I earned an undergraduate degree in Anthropology from UCL, where I wrote a final project on gangs and criminalization. Also, on the way to my Ph.D. at Stanford I earned a Masters in cultural anthropology from Stanford. Since completing my Ph.D., I have been part of a 3-year teaching fellowship program at Stanford, which I left in spring 2024. During my program I won 16 grants and fellowships and one prize for my project, teaching, contributions to the discipline, and my scholarship, including 5 large fellowships to support my dissertation research and writing.
Have you taught any classes on the subjects of race, racism, and/or the criminal justice system?

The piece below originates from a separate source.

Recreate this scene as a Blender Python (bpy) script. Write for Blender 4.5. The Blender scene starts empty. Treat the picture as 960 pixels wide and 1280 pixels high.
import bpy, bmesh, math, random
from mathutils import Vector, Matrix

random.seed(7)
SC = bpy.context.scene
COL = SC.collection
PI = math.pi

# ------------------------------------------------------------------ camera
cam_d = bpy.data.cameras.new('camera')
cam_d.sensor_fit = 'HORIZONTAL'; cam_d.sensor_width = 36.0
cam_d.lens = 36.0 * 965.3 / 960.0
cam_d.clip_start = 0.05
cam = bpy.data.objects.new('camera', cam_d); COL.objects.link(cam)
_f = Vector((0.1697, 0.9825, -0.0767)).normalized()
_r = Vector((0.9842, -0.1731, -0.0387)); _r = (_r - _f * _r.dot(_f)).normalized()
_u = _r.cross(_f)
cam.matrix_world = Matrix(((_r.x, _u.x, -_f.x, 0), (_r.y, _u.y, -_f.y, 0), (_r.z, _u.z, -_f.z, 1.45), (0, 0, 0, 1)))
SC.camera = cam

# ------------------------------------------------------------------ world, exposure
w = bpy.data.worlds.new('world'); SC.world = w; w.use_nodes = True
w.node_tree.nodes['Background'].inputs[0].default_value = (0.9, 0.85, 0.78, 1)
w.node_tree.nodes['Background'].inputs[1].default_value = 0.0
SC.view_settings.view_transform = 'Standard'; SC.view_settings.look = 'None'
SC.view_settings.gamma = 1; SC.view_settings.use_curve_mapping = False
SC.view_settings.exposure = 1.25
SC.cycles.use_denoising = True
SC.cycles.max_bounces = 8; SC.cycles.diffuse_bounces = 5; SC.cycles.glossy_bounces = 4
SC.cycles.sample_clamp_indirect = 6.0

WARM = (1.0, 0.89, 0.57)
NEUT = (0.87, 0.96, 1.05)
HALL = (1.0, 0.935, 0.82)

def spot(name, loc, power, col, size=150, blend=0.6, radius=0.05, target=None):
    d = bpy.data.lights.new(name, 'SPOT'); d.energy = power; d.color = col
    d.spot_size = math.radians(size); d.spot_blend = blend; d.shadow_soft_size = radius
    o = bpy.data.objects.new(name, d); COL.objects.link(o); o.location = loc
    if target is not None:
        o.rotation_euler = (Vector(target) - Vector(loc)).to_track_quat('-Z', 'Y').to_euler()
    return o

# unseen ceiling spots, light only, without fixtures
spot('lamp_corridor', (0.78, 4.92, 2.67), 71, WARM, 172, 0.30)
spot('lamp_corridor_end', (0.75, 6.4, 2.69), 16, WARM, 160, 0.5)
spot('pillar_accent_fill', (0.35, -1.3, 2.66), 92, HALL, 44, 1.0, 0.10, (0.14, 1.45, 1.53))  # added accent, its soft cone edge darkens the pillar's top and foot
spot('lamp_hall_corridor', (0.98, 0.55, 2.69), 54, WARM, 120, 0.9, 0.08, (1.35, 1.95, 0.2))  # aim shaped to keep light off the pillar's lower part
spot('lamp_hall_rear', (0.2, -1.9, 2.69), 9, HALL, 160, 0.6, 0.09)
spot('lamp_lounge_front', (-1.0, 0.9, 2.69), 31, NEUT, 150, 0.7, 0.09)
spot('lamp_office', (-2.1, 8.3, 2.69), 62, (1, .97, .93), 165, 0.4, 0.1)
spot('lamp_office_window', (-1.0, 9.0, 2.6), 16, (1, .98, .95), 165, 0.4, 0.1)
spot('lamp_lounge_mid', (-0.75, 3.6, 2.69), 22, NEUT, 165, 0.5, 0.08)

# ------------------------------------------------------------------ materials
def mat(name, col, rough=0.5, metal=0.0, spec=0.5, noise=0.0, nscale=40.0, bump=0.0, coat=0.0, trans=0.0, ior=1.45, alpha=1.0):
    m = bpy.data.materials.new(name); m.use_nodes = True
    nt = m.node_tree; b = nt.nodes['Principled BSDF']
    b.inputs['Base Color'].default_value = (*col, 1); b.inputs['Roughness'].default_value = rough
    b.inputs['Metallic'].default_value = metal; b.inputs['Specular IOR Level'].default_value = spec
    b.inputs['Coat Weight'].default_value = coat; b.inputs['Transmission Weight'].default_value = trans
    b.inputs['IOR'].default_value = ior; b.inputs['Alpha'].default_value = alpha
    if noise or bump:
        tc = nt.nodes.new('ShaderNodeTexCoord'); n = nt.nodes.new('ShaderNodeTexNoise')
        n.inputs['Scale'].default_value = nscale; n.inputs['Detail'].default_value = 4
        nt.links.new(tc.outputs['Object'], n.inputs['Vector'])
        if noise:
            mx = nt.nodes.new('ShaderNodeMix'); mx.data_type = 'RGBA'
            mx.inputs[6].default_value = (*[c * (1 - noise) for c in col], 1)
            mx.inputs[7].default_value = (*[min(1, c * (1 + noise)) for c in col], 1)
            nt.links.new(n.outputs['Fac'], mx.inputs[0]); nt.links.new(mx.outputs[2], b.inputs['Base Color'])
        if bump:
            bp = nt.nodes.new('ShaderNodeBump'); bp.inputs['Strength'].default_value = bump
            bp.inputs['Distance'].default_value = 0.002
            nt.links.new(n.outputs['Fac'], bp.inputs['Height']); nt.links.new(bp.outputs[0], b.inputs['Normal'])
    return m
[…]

I’ve taught many classes on those subjects, all at Stanford University, and have been teaching about those subjects for over 6 years. I have taught classes on race and racism; on implicit bias, systemic racism, and the psychology of racism; on Critical Race Theory; on the history of the criminal justice system; and on racism in the criminal justice system. For every class I teach I not only develop materials to help me better explain those concepts, I also review the theory and update my knowledge of developments in the field and deepen my understanding of the concepts.
What is your current employment?
Since June of 2024 I’ve been a freelance forensic expert witness and consultant on RJA motions and racial justice legal issues. I have provided expert opinion in more than 10 cases, ranging from racial profiling in pretextual stops and racial stereotypes in prosecutorial language to larger projects on disproportionate charging and systemic racism in a city police department.